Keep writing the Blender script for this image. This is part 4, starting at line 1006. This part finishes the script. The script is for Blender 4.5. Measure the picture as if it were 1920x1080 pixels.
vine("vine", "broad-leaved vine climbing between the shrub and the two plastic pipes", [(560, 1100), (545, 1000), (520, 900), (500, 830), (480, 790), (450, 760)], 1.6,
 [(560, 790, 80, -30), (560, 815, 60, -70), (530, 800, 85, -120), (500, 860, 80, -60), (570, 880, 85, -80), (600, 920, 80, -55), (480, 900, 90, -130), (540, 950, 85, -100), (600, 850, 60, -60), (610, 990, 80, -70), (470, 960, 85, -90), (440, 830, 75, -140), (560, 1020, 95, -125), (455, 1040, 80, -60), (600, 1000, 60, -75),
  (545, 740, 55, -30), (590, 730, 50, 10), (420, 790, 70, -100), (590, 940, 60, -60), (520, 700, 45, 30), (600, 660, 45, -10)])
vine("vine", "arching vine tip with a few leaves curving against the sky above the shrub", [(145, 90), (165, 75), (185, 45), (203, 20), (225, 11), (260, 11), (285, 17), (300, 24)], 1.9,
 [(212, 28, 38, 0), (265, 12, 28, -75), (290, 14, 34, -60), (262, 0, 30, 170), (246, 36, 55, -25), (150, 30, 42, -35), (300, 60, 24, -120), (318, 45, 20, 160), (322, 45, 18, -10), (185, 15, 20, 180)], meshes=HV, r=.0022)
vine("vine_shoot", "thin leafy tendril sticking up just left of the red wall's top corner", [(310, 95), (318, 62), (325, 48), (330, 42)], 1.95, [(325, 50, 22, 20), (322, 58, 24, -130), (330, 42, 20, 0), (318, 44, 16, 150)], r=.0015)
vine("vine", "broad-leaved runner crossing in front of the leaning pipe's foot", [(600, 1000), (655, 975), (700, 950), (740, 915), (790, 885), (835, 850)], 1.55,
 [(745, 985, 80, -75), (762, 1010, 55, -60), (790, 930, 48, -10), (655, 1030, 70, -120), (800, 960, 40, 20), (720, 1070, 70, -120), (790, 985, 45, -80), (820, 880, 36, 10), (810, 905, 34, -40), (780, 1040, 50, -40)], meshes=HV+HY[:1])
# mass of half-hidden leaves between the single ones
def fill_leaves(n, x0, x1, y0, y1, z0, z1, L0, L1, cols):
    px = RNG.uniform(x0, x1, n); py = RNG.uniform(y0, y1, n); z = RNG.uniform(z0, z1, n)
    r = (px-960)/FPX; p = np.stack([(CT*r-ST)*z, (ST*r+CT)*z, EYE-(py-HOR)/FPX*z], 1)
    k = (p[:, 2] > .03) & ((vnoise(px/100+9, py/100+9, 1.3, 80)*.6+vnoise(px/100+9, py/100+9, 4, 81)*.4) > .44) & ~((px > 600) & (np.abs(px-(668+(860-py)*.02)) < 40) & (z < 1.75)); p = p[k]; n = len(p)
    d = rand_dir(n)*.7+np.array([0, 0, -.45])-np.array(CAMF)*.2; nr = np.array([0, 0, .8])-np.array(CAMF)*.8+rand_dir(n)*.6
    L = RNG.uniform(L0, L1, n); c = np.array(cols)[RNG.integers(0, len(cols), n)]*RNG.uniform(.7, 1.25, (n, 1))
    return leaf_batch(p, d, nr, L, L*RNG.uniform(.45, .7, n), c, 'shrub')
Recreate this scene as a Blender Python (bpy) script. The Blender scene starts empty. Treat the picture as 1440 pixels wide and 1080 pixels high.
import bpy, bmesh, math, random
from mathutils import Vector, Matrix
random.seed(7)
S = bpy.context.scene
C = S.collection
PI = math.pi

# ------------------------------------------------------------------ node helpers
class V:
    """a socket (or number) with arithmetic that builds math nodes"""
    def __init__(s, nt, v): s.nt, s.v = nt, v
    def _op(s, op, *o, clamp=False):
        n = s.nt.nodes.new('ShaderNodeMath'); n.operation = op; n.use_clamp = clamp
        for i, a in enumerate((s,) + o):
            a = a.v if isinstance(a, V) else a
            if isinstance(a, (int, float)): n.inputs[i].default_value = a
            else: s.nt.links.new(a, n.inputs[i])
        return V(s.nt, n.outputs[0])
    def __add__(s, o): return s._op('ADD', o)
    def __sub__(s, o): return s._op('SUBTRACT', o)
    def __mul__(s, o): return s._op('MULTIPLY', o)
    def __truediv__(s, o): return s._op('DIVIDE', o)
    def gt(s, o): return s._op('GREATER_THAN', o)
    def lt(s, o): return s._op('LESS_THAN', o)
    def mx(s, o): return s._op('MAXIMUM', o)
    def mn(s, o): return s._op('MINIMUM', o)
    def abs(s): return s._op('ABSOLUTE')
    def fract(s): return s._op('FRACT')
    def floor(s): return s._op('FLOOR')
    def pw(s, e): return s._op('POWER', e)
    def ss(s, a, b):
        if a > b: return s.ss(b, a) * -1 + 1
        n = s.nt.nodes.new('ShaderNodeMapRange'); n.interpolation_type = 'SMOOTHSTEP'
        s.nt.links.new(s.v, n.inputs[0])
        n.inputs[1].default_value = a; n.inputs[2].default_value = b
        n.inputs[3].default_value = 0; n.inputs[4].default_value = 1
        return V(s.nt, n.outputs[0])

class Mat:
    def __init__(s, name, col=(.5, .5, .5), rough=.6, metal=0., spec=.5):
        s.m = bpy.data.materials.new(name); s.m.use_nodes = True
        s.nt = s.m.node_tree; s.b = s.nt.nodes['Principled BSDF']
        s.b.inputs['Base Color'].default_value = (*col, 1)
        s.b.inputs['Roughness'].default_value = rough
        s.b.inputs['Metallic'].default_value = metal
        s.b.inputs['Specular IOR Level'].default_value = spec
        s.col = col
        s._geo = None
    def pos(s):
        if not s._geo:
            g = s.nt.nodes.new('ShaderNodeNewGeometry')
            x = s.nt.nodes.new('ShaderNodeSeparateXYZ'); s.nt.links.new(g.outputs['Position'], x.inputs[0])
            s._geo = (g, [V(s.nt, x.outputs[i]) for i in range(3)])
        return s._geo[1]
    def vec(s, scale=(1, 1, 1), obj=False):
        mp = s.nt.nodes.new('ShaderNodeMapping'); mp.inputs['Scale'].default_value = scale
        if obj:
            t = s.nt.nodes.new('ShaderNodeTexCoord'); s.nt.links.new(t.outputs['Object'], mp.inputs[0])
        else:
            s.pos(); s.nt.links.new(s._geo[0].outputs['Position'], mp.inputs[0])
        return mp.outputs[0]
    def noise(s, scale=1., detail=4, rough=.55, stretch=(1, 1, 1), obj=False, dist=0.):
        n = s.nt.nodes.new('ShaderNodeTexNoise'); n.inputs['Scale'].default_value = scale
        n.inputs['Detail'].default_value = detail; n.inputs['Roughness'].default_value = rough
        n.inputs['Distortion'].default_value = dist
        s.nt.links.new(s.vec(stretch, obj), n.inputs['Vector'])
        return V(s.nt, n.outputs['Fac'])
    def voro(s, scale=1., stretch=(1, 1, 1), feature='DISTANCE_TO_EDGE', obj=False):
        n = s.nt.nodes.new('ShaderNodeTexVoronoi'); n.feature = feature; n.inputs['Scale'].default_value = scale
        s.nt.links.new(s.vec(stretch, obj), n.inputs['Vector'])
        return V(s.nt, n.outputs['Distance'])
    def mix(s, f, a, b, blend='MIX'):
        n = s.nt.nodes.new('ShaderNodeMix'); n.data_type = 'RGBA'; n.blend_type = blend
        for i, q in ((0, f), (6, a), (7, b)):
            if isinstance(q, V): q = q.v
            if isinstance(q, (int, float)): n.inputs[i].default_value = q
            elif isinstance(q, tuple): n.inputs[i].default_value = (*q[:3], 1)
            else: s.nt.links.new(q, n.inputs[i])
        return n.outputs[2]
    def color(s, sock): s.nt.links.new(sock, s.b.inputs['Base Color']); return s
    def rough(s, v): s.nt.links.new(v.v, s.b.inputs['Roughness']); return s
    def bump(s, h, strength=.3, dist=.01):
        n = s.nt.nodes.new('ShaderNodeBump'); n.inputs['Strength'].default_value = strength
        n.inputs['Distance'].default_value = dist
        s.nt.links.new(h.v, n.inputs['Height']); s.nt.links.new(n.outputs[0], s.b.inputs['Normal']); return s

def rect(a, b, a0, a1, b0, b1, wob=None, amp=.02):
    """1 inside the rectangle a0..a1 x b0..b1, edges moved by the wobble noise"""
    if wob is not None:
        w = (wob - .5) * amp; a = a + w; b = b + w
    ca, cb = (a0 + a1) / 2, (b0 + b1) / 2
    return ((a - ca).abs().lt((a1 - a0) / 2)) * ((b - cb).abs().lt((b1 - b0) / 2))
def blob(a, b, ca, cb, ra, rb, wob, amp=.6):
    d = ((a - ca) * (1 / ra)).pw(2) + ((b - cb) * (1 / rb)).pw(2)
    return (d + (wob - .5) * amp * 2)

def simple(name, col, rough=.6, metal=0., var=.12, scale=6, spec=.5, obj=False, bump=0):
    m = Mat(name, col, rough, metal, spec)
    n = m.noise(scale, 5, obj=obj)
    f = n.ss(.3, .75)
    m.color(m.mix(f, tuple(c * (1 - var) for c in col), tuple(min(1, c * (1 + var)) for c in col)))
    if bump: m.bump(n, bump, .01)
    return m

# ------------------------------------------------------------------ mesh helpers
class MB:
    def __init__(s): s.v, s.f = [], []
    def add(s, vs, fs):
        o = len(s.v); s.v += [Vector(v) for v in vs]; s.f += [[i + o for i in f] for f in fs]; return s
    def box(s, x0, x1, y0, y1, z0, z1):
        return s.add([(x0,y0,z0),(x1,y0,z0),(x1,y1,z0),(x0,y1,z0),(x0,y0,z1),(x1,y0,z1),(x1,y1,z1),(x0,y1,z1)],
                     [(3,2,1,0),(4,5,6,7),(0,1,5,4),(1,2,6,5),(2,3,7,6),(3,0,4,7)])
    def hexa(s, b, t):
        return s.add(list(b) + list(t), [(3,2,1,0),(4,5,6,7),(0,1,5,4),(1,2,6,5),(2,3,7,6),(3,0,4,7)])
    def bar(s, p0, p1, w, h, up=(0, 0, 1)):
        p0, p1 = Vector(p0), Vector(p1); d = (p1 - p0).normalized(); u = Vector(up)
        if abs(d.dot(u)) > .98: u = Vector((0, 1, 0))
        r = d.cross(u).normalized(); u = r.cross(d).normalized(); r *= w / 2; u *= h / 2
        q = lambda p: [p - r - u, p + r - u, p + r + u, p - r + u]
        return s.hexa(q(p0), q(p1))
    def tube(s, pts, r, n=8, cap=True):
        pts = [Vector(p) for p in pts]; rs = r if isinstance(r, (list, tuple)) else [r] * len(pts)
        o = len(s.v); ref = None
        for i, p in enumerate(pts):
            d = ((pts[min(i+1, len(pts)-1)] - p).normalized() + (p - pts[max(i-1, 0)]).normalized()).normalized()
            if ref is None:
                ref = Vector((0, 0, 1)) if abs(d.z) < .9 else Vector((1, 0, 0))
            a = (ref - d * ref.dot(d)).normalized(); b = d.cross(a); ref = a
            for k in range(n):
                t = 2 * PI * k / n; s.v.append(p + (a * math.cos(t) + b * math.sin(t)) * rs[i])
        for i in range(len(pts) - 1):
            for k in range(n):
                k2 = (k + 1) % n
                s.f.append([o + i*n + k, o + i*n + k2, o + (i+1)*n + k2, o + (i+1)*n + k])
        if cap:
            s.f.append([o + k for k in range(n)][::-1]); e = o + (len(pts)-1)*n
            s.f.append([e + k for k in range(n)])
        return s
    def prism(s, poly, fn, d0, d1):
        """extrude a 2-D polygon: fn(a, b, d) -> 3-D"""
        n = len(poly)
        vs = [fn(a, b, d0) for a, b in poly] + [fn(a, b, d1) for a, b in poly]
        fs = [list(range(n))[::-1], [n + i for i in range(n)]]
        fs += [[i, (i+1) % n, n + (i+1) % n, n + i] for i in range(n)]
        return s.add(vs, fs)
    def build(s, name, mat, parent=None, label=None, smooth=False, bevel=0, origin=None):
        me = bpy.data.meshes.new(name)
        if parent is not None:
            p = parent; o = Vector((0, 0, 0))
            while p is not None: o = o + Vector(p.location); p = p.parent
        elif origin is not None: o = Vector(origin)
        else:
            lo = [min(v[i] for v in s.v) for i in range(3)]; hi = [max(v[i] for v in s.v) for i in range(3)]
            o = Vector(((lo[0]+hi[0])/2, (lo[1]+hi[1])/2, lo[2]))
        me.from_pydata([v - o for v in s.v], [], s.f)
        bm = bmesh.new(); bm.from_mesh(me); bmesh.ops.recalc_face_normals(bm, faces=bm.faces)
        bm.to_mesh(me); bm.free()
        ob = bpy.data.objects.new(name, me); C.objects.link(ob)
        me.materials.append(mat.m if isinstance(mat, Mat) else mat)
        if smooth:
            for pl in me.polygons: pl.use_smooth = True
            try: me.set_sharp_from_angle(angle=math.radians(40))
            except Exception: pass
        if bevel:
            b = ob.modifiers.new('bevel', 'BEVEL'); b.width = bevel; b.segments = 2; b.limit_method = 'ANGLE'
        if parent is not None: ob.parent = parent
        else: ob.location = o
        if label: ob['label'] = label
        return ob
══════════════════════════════
● **What to do**:
Your task is to quote exactly the lines beginning with the one that contains "Recreate this scene" and ending with the one that contains "PI = math.pi", with nothing left out or added.

● **Written answer**:
Recreate this scene as a Blender Python (bpy) script. The Blender scene starts empty. Treat the picture as 1440 pixels wide and 1080 pixels high.
import bpy, bmesh, math, random
from mathutils import Vector, Matrix
random.seed(7)
S = bpy.context.scene
C = S.collection
PI = math.pi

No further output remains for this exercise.